I have to admit this right at the top: well into the phase of my culinary life when I considered myself a competent, even accomplished baker, I made brownies from a mix.

I hate mixes. By that, I mean that my sister once gave me the nickname Ms. The-Devil-Bakes-From-Mixes. The enmity between us is serious, but when it came to brownies, the chewy goodness of the packaged stuff always swayed me in the end.

You too? Yeah, I know. But fear not! Let the chains of your oppression be broken.

brownie batter

Better-than-a-mix Brownies
These are very slightly modified from a friend’s mother’s recipe. True story.

4 squares (1 oz each) baking chocolate*
1 c. butter (2 sticks)
2 c. sugar
4 eggs
1 t. vanilla
pinch salt
1 1/4 c. flour

Preheat oven to 350 F. Grease a square baking pan, either 8″x8″or 9″x9″.

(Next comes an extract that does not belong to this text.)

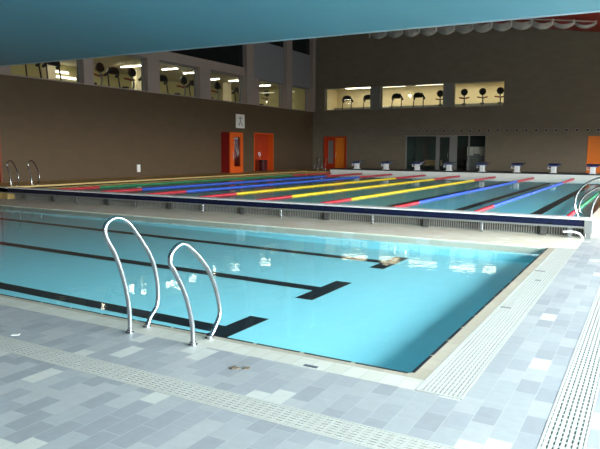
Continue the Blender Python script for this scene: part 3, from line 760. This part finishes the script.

Break the squares of chocolate into quarters or smaller. If you’re really diligent, you could grate them or chop them, but I always find this too time-consuming when I want brownies.

Put the chocolate and the butter in the microwave and heat in 30-second bursts, stirring after each, until the chocolate is mostly melted. Then take it out of the microwave and stir it until it’s completely smooth. (This is a good chocolate secret: get it 90% melted, and then let the heat of the mixture do the rest. If you try to melt it all the way by heating, you risk burning and seizing.)

Add the sugar and mix thoroughly, then mix in the eggs and vanilla. Finally, add the flour and salt and stir until thoroughly combined.

Pour into the greased pan and bake about 30 minutes. They’re done when a toothpick stuck into the middle comes out with gooey crumbs but not batter. They’re hard to cut before they cool, but worth it both ways. Baked brownies keep well in the freezer: cool, slice, wrap tightly in tinfoil, and then stick the whole thing in a plastic bag.

mmm, brownies

*Would these be better if you used high-end unsweetened chocolate? No doubt. But they’re totally awesome even with whatever you can get at the store.